**EXERCISE PROMPT:** Each line that holds the word "script" should be returned.

**PROVIDED ENTRIES:**
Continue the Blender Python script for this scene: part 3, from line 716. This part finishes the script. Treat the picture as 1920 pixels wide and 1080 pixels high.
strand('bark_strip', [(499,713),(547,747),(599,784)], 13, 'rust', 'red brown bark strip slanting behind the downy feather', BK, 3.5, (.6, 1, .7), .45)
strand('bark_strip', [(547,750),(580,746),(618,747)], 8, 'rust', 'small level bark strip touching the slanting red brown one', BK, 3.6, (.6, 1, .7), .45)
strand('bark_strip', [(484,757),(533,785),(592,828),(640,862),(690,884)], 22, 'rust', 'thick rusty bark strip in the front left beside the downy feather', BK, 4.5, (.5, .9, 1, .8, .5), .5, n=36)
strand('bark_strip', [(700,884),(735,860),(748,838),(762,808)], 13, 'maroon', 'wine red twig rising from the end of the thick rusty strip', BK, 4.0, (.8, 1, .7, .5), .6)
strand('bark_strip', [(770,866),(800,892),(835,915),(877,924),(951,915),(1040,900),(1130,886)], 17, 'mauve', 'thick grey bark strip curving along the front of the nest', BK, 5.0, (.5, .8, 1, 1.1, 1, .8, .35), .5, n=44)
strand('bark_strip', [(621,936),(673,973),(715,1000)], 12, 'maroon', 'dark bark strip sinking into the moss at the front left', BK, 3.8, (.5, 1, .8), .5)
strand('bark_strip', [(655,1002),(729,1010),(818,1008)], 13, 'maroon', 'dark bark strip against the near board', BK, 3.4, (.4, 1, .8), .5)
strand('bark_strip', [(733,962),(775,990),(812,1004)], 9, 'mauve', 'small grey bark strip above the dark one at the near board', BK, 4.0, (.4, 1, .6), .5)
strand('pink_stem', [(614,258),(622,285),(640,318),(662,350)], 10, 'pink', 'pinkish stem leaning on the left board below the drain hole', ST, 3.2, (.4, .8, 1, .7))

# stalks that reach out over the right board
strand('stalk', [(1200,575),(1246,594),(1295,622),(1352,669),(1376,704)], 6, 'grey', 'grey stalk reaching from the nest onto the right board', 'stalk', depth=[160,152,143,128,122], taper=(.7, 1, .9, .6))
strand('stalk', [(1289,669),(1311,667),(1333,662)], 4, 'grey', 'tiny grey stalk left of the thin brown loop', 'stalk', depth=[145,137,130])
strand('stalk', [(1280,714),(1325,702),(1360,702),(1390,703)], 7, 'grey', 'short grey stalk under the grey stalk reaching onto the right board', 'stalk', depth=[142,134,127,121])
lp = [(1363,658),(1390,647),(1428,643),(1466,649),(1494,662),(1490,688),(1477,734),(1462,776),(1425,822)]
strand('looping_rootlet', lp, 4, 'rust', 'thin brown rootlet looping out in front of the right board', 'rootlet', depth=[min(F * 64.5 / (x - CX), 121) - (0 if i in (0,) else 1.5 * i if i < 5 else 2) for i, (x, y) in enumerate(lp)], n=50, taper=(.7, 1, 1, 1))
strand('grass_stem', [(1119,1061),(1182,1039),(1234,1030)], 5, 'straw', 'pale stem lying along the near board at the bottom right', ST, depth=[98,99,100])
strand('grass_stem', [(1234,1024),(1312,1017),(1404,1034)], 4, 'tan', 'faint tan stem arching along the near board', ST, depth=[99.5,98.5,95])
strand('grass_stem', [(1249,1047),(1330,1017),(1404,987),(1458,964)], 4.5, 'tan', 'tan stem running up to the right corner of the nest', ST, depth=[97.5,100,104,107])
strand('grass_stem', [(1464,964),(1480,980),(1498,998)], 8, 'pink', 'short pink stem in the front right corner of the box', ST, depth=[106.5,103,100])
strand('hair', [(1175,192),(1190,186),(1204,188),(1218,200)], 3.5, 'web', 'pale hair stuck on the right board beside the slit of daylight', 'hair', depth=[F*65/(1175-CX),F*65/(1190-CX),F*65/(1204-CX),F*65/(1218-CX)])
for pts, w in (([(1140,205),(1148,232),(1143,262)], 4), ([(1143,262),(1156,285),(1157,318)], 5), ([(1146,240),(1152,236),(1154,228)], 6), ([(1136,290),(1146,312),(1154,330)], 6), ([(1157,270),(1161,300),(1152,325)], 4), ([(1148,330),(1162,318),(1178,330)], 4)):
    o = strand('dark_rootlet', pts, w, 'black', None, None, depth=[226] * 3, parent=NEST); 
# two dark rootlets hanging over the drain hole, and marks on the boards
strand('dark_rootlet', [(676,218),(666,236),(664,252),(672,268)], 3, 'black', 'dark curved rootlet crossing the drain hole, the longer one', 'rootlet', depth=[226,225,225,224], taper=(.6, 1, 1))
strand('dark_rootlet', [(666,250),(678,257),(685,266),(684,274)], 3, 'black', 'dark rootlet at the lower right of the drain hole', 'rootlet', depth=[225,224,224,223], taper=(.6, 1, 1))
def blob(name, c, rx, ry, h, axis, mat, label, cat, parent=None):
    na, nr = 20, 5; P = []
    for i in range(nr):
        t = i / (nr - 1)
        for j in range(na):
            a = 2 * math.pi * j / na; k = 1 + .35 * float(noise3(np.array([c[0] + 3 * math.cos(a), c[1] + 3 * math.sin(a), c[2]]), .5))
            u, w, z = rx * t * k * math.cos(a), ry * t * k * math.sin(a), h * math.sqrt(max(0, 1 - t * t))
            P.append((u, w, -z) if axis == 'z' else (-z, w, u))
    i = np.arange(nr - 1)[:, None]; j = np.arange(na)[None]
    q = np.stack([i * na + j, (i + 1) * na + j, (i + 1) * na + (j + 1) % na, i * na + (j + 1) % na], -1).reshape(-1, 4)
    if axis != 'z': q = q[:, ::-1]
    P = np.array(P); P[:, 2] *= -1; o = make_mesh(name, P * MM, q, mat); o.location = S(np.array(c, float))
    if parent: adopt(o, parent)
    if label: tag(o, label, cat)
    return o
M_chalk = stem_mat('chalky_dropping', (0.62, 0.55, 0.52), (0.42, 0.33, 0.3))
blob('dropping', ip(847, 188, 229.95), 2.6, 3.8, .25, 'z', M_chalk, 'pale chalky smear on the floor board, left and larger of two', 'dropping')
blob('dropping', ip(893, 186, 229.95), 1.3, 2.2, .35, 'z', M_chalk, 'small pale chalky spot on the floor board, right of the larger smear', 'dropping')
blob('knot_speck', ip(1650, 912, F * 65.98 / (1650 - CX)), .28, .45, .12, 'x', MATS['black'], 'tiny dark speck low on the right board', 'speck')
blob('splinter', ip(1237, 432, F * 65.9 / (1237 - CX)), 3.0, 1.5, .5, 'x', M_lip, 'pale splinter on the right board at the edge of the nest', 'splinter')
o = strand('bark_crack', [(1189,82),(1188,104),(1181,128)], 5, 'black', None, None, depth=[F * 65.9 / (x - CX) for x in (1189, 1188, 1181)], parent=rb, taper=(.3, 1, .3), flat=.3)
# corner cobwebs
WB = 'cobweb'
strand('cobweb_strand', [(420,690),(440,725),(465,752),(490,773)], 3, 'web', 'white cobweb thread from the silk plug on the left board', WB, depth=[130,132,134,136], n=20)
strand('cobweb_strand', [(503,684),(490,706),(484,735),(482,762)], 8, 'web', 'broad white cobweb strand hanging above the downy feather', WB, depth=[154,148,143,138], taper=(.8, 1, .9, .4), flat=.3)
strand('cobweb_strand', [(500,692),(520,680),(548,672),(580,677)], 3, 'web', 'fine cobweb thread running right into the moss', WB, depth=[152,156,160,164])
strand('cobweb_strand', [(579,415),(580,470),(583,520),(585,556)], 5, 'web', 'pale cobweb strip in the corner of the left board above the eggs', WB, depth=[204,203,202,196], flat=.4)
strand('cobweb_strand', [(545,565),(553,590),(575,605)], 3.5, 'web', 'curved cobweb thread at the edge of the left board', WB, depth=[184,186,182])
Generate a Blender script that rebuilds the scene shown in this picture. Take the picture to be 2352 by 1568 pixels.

**TASK ANSWER:**
Continue the Blender Python script for this scene: part 3, from line 716. This part finishes the script. Treat the picture as 1920 pixels wide and 1080 pixels high.
Generate a Blender script that rebuilds the scene shown in this picture. Take the picture to be 2352 by 1568 pixels.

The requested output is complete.